:: Stated goal ::
Can you transcribe the data exactly? Leave the pictures out.

:: Collected material ::
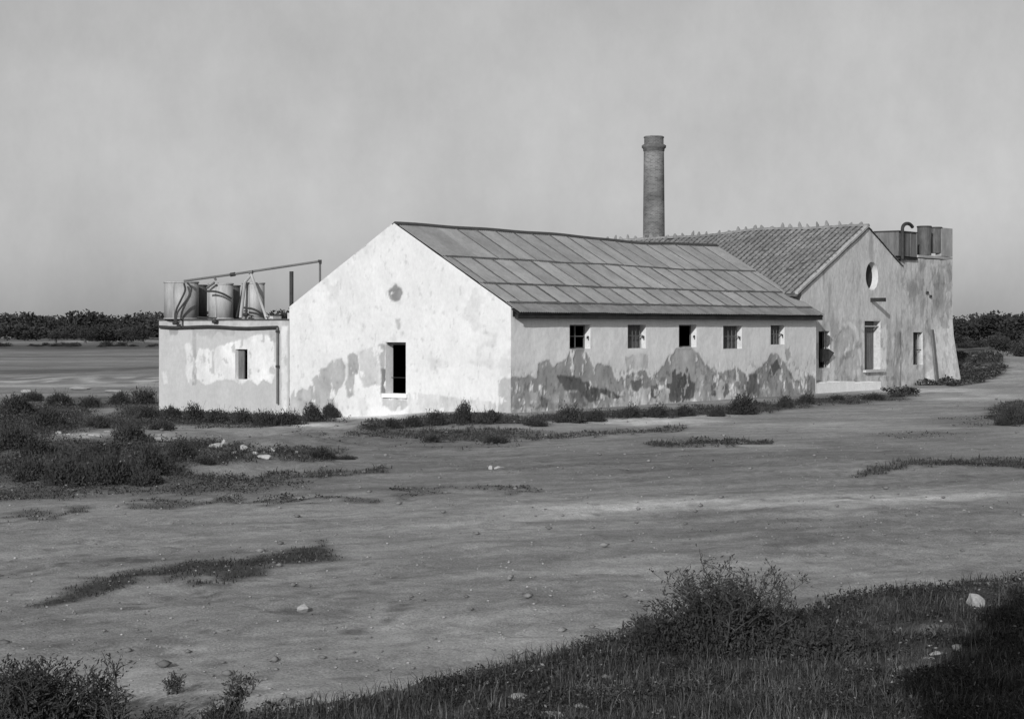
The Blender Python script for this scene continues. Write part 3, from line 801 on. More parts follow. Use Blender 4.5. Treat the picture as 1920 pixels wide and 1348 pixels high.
# ------------------------------------------------------------------ tiled building
SB = 0.80                      # set back from the long wall
S2, Z2 = wallpt(1625, 428, SB)
SL2 = 0.459; SS = LEN + 0.02; SE = 36.25
GW = 18.0
hall = empty('tiled_hall', 'grey weathered gabled hall with curved clay tile roof behind the shed', 'building', W(S2, SB, 0))
fr_h = lambda a, z, d: W(a, SB + d, z)
def op(x0, x1, y0, y1, dp):
    s0, za = wallpt(x0, y0, SB); s1, _ = wallpt(x1, y0, SB); _, zb = wallpt((x0 + x1) / 2, y1, SB)
    return (round(s0, 3), round(s1, 3), round(zb, 3), round(za, 3), dp)
hd = op(1621, 1651, 602, 693, 0.7); hw1 = op(1535, 1556, 621, 690, 0.4); hw2 = op(1712, 1730, 623, 684, 0.4)
oc = wallpt(1635, 518, SB); OR = 0.74
hall_polys = [
    (wp([(1500, 600), (1540, 610), (1560, 600), (1700, 600), (1740, 615), (1745, 760), (1500, 760)], SB), 0.520),
    (wp([(1560, 640), (1570, 612), (1590, 602), (1608, 614), (1614, 640), (1618, 740), (1560, 745)], SB), 0.611),
    (wp([(1564, 645), (1575, 620), (1590, 612), (1603, 622), (1610, 650), (1612, 735), (1566, 740)], SB), 0.442),
    (wp([(1672, 640), (1682, 612), (1695, 604), (1706, 618), (1714, 650), (1712, 730), (1672, 735)], SB), 0.585),
    (wp([(1676, 645), (1686, 622), (1698, 620), (1706, 640), (1708, 730), (1675, 735)], SB), 0.416),
    (wp([(1648, 620), (1662, 610), (1668, 640), (1664, 690), (1658, 700), (1650, 695)], SB), 0.676),
]
def hall_tone(x, z):
    t = tonebase(0.56, hall_polys, x, z, 301, 0.12, 0.14)
    sp = sstep(0.60, 0.68, fbm(x * 2.2, z * 2.2, 305)) * sstep(3.6, 3.0, z) * 0.3
    up = sstep(0.5, 0.75, fbm(x * 1.5, z * 0.35, 307)) * 0.28
    return np.clip(t * (1 - sp) * (1 - up), 0.1, 0.7)
wall('gable_wall', hall, fr_h, SS, SE, Z2 + 0.2, [hd, hw1], hall_tone, M['oldwall'], step=0.07, thick=0.4, reveal=M['lime_dull'],
     cut=[(S2, Z2, -SL2, 1), (S2, Z2 + .09, SL2, 1)], circle=(oc[0], oc[1], OR))
# blind round opening, limewashed inside
b = MB(); n = 40; v = []; f = []
for k in range(n):
    a = 2 * math.pi * k / n
    for d_ in (0.0, 0.34): v.append(W(oc[0] + OR * math.cos(a), SB + d_, oc[1] + OR * math.sin(a)))
for k in range(n): f.append((2 * k, 2 * k + 1, 2 * ((k + 1) % n) + 1, 2 * ((k + 1) % n)))
b.add(v, f); b.build('round_niche', M['lime_mid'], hall)
b = MB(); b.add([v[2 * k + 1] for k in range(n)], [tuple(range(n))]); b.build('niche_shade', M['fascia'], hall)  # dark disc standing in for the shade on the niche's back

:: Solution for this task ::
The Blender Python script for this scene continues. Write part 3, from line 801 on. More parts follow. Use Blender 4.5. Treat the picture as 1920 pixels wide and 1348 pixels high.
# ------------------------------------------------------------------ tiled building
SB = 0.80                      # set back from the long wall
S2, Z2 = wallpt(1625, 428, SB)
SL2 = 0.459; SS = LEN + 0.02; SE = 36.25
GW = 18.0
hall = empty('tiled_hall', 'grey weathered gabled hall with curved clay tile roof behind the shed', 'building', W(S2, SB, 0))
fr_h = lambda a, z, d: W(a, SB + d, z)
def op(x0, x1, y0, y1, dp):
    s0, za = wallpt(x0, y0, SB); s1, _ = wallpt(x1, y0, SB); _, zb = wallpt((x0 + x1) / 2, y1, SB)
    return (round(s0, 3), round(s1, 3), round(zb, 3), round(za, 3), dp)
hd = op(1621, 1651, 602, 693, 0.7); hw1 = op(1535, 1556, 621, 690, 0.4); hw2 = op(1712, 1730, 623, 684, 0.4)
oc = wallpt(1635, 518, SB); OR = 0.74
hall_polys = [
    (wp([(1500, 600), (1540, 610), (1560, 600), (1700, 600), (1740, 615), (1745, 760), (1500, 760)], SB), 0.520),
    (wp([(1560, 640), (1570, 612), (1590, 602), (1608, 614), (1614, 640), (1618, 740), (1560, 745)], SB), 0.611),
    (wp([(1564, 645), (1575, 620), (1590, 612), (1603, 622), (1610, 650), (1612, 735), (1566, 740)], SB), 0.442),
    (wp([(1672, 640), (1682, 612), (1695, 604), (1706, 618), (1714, 650), (1712, 730), (1672, 735)], SB), 0.585),
    (wp([(1676, 645), (1686, 622), (1698, 620), (1706, 640), (1708, 730), (1675, 735)], SB), 0.416),
    (wp([(1648, 620), (1662, 610), (1668, 640), (1664, 690), (1658, 700), (1650, 695)], SB), 0.676),
]
def hall_tone(x, z):
    t = tonebase(0.56, hall_polys, x, z, 301, 0.12, 0.14)
    sp = sstep(0.60, 0.68, fbm(x * 2.2, z * 2.2, 305)) * sstep(3.6, 3.0, z) * 0.3
    up = sstep(0.5, 0.75, fbm(x * 1.5, z * 0.35, 307)) * 0.28
    return np.clip(t * (1 - sp) * (1 - up), 0.1, 0.7)
wall('gable_wall', hall, fr_h, SS, SE, Z2 + 0.2, [hd, hw1], hall_tone, M['oldwall'], step=0.07, thick=0.4, reveal=M['lime_dull'],
     cut=[(S2, Z2, -SL2, 1), (S2, Z2 + .09, SL2, 1)], circle=(oc[0], oc[1], OR))
# blind round opening, limewashed inside
b = MB(); n = 40; v = []; f = []
for k in range(n):
    a = 2 * math.pi * k / n
    for d_ in (0.0, 0.34): v.append(W(oc[0] + OR * math.cos(a), SB + d_, oc[1] + OR * math.sin(a)))
for k in range(n): f.append((2 * k, 2 * k + 1, 2 * ((k + 1) % n) + 1, 2 * ((k + 1) % n)))
b.add(v, f); b.build('round_niche', M['lime_mid'], hall)
b = MB(); b.add([v[2 * k + 1] for k in range(n)], [tuple(range(n))]); b.build('niche_shade', M['fascia'], hall)  # dark disc standing in for the shade on the niche's back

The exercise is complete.